Kleenex wanted to attend church and I said I would go with her. We found a Congregational Church up the road and walked there just before services started. All the people were interested in our hike and asked us many questions.

After church, we had a late breakfast and stopped at the outfitters where I bought a new rain jacket. We wanted ice cream but the prices were sky high. Kent is a tourist yuppie burg, not a good stop for hikers.

I walked by myself for the rest of the day, stopping only six miles out at Stewart Hollow Brook Shelter for the night. Tomorrow, we may go to a hostel we’ve heard about.

Connecticut

July 28th, 2012

7/28/12 – 1461 miles
Last night was not very restful. I was camped between Rt.22 and the train into NYC. The traffic all night was bad enough, but when the train went by, it sounded and felt like it was coming right through my tent. We were camped only 20 yards from the tracks and the ground literally shook when train shot by at high speed. To make matters even worse, his headlight lit up my tent like daylight and he hit the horn at least three times while thundering by. Needless to say, I woke many times throughout the night.

We encountered many downed trees today. The storm two days ago must have softened the ground, allowing the trees roots to loose their grip, toppling many in the strong winds and blocking several sections of the trail. In most places we could detour around the branches or climb over the fallen trunk, but one huge oak left us no choice but to scramble through it’s branches like a kid on the monkey bars – not an easy feat with a backpack on.

I was leading Kleenex and a couple of section hikers up a long hill, when off in the distance we heard the sound of thunder. I stopped for a minute to take a drink of water and Kleenex shot by me saying something about getting over the mountain before the storm hit. We raced higher and higher up the mountain as the lightning grew in intensity, flashing all around us and making us jump when it would hit close. Finally we crested the mountain and started lower over the back side,only to be stopped by an open section of treeless boulders. Out in the open is not where we wanted to be so we decided to hunker down in the trees and wait for the storm to pass. Several other hikers had the same idea as I could see maybe ten people sitting on there packs waiting for the lightning to let up.

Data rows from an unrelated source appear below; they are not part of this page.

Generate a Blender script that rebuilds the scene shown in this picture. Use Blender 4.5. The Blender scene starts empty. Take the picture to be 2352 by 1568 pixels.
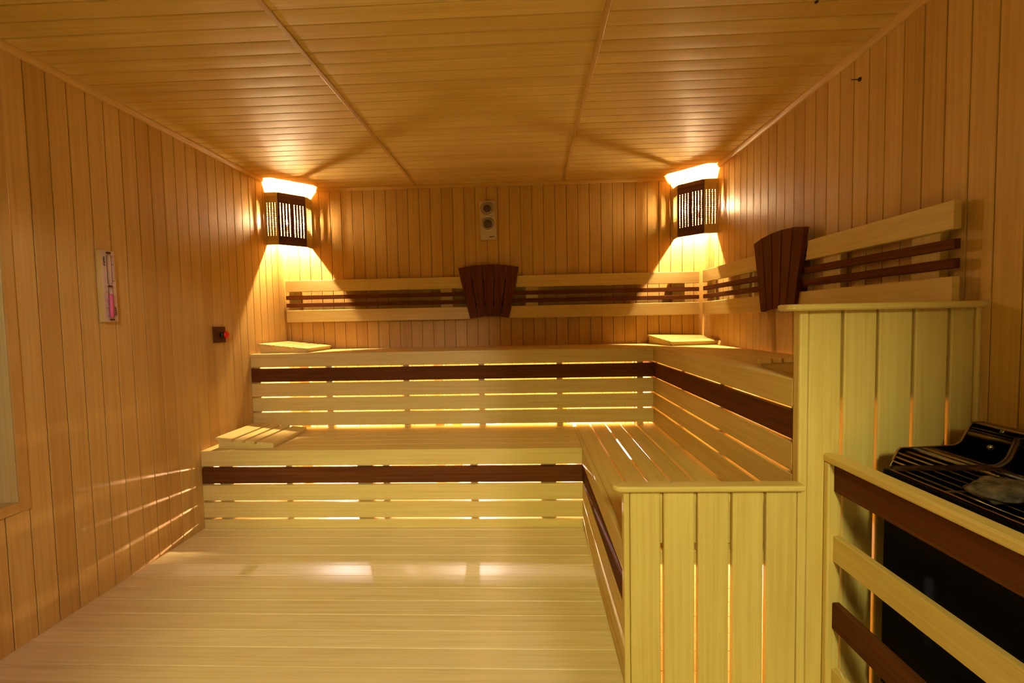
import bpy, math, random
from mathutils import Vector, Matrix, noise

# ------------------------------------------------------------------ camera, world, exposure
S = bpy.context.scene
C = S.collection
CAM_H = 1.1633
RX = Vector((0.99911986, 0.03706009, -0.01964828))
UX = Vector((0.01780674, 0.04938252, 0.99862119))
FX = Vector((-0.03797928, 0.99809214, -0.04867913))
cam_data = bpy.data.cameras.new('camera')
cam_data.sensor_width = 36.0
cam_data.lens = 1020.0 / 2352.0 * 36.0
cam_data.clip_start = 0.02
cam = bpy.data.objects.new('camera', cam_data)
C.objects.link(cam)
M = Matrix((RX, UX, -FX)).transposed().to_4x4()
M.translation = Vector((0, 0, CAM_H))
cam.matrix_world = M
S.camera = cam

HALL_AMBIENT = (1.0, 0.93, 0.50)
HALL_STRENGTH = 0.2
HALL_LAMP_COLOR = (1.0, 0.83, 0.86)
HALL_LAMP = 1180.0
HALL_BIG_COLOR = (1.0, 0.96, 0.42)
HALL_BIG = 126.0
WARM = (1.0, 0.71, 0.40)
WARM_BENCH = (1.0, 0.80, 0.80)
CORNER_BULB = 33000.0
BENCH_BULB = 12500.0
EXPOSURE = 0.12

world = bpy.data.worlds.new('hall_daylight')
S.world = world
world.use_nodes = True
bg = world.node_tree.nodes['Background']
bg.inputs[0].default_value = (*HALL_AMBIENT, 1)
bg.inputs[1].default_value = HALL_STRENGTH
vs = S.view_settings
vs.view_transform = 'Standard'
vs.look = 'None'
vs.exposure = EXPOSURE
vs.gamma = 1.0
vs.use_curve_mapping = False
S.cycles.max_bounces = 8
S.cycles.diffuse_bounces = 5
S.cycles.use_adaptive_sampling = True
S.cycles.adaptive_threshold = 0.02
S.cycles.glossy_bounces = 4
S.cycles.transmission_bounces = 8
S.cycles.sample_clamp_indirect = 6.0
S.cycles.caustics_reflective = False
S.cycles.caustics_refractive = False

# ------------------------------------------------------------------ room numbers (metres)
XL, XR, YB, YN = -1.883, 1.324, 3.406, -0.70
H, HT = 2.198, 2.173
Y1, Y2 = 2.434, 2.926          # fronts of the lower and the upper bench along the back wall
X1, X2 = 0.284, 0.811          # fronts of the lower and the upper bench along the right wall
ZL, ZU = 0.45, 0.965           # seat heights
YP = 1.36                      # plane of the two end panels
DX0, DX1, DZ = -0.85, 0.60, 2.10   # doorway in the front wall

# daylight enters by the doorway only: a portal tells the renderer so
pd = bpy.data.lights.new('doorway_portal', 'AREA')
pd.shape = 'RECTANGLE'; pd.size = DX1 - DX0; pd.size_y = DZ
pd.cycles.is_portal = True
po = bpy.data.objects.new('doorway_portal', pd)
po.location = ((DX0 + DX1) / 2, YN - 0.13, DZ / 2)
po.rotation_euler = (math.radians(90), 0, 0)
C.objects.link(po)

X, Y, Z = Vector((1, 0, 0)), Vector((0, 1, 0)), Vector((0, 0, 1))
rng = random.Random(11)

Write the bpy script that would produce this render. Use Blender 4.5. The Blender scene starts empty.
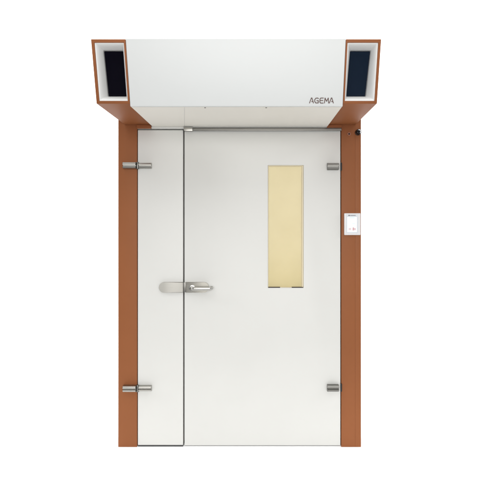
import bpy, bmesh, math
from mathutils import Vector, Matrix
S = bpy.context.scene
COL = S.collection

# ------------------------------------------------------------------ measures
# metres; x runs along the wall from the middle of the doorway, y into the wall
# (the door faces stand at y = 0), z up from the floor.
EYE_X, EYE_Z, DIST, PPM = 0.108, 1.496, 3.4, 150.5
def X(px, s=1.0): return EYE_X + (px - 256.0) / (PPM * s)
def Z(py, s=1.0): return EYE_Z + (222.0 - py) / (PPM * s)

# ------------------------------------------------------------------ materials
def base_mat(name):
    m = bpy.data.materials.new(name); m.use_nodes = True
    nt = m.node_tree
    return m, nt, nt.nodes['Principled BSDF']

def coated(name, col, rough=0.4, bump=0.03, scale=900.0, metallic=0.0, vary=0.03, spec=0.5):
    """powder coat: fine orange peel, faint mottling of tone and gloss"""
    m, nt, b = base_mat(name)
    N, L = nt.nodes, nt.links
    tc = N.new('ShaderNodeTexCoord')
    n1 = N.new('ShaderNodeTexNoise'); n1.inputs['Scale'].default_value = 2.3; n1.inputs['Detail'].default_value = 5
    L.new(tc.outputs['Object'], n1.inputs['Vector'])
    mr = N.new('ShaderNodeMapRange')
    mr.inputs['From Min'].default_value = 0.3; mr.inputs['From Max'].default_value = 0.7
    mr.inputs['To Min'].default_value = 1 - vary; mr.inputs['To Max'].default_value = 1 + vary
    L.new(n1.outputs['Fac'], mr.inputs['Value'])
    hsv = N.new('ShaderNodeHueSaturation'); hsv.inputs['Color'].default_value = (*col, 1)
    L.new(mr.outputs['Result'], hsv.inputs['Value']); L.new(hsv.outputs['Color'], b.inputs['Base Color'])
    n2 = N.new('ShaderNodeTexNoise'); n2.inputs['Scale'].default_value = scale; n2.inputs['Detail'].default_value = 2
    L.new(tc.outputs['Object'], n2.inputs['Vector'])
    bp = N.new('ShaderNodeBump'); bp.inputs['Strength'].default_value = bump; bp.inputs['Distance'].default_value = 0.001
    L.new(n2.outputs['Fac'], bp.inputs['Height'])
    # long soft waviness of sheet metal
    n3 = N.new('ShaderNodeTexNoise'); n3.inputs['Scale'].default_value = 3.0; n3.inputs['Detail'].default_value = 1
    L.new(tc.outputs['Object'], n3.inputs['Vector'])
    bp2 = N.new('ShaderNodeBump'); bp2.inputs['Strength'].default_value = 0.08; bp2.inputs['Distance'].default_value = 0.02
    L.new(n3.outputs['Fac'], bp2.inputs['Height']); L.new(bp.outputs['Normal'], bp2.inputs['Normal'])
    L.new(bp2.outputs['Normal'], b.inputs['Normal'])
    r = N.new('ShaderNodeMapRange'); r.inputs['To Min'].default_value = rough - 0.06; r.inputs['To Max'].default_value = rough + 0.06
    L.new(n1.outputs['Fac'], r.inputs['Value']); L.new(r.outputs['Result'], b.inputs['Roughness'])
    b.inputs['Metallic'].default_value = metallic
    b.inputs['Specular IOR Level'].default_value = spec
    return m

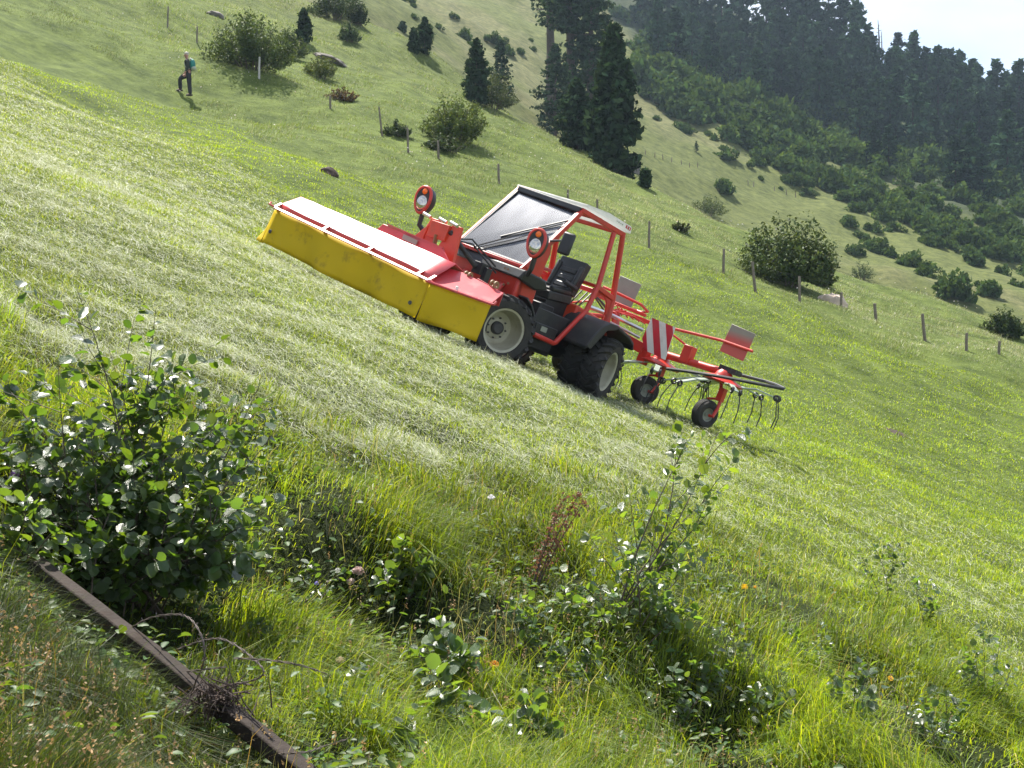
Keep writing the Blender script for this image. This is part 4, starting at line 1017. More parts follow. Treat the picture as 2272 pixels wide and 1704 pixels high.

After about ten minutes of very uncomfortable cold rain we decided to venture on down the mountain. The lightning was moving away but now the trail was virtually a river. By the time we reached the Mt Algo Shelter our shoes and clothes were completely sopping wet.

As often happens in stormy weather, the shelter was full of day hikers, forcing us to put up our tents in the rain. I’m hoping we are not destined for rainy weather through New England.

We moved out of New York and across the border into Connecticut today. It is our tenth state. Only four more to go.